'Hotel Portofino's Season 1 Finale Brings the "Denouements"
It's the end of the first season of Hotel Portofino. Despite a clunky debut episode, the show was able to right the ship. The finale begins with a beautiful sunny morning. It's the sort that makes you feel like going for a swim, sketching a stunning landscape (and a young woman you fancy), or catching a train to perpetrate the final stage of a carefully planned fraud. After accusing everyone from Pelham Wingfield, Jack Turner, and Vincenzo Danioni of the theft, it was Cecil who stole his own painting.
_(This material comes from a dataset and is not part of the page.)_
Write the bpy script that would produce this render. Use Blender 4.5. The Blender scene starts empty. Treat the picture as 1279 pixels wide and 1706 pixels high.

In Genoa, Mr. Ainsworth meets with a private art dealer and reveals how he pulled off the heist right under everyone's nose with the aid of his accomplice, Francesco. Cecil rakes in over £60,000 in payments for his family heirloom (not including the check Jack Turner gave him). He immediately goes to the bank to cash his ill-gotten gains; then, in a final act of deceit, Cecil sends his brother a telegram explaining that the painting was not a Rubens and that he will wire his share of the £1000 sale price soon.
When Mr. Ainsworth returns, flowers in hand, he's forgotten his brutal abuse and lies to Bella, saying the painting was insured. He's jovial until he registers the damage he has done to his wife's face. He blames her, saying he was "a little more heavy-handed than perhaps was necessary" – as if that counts as an apology! Claudine witnesses this interaction. She invites Bella to her room and tends to her cuts. A tearful Bella thanks her for being sisterly, a word that has defined Claudine since we met her.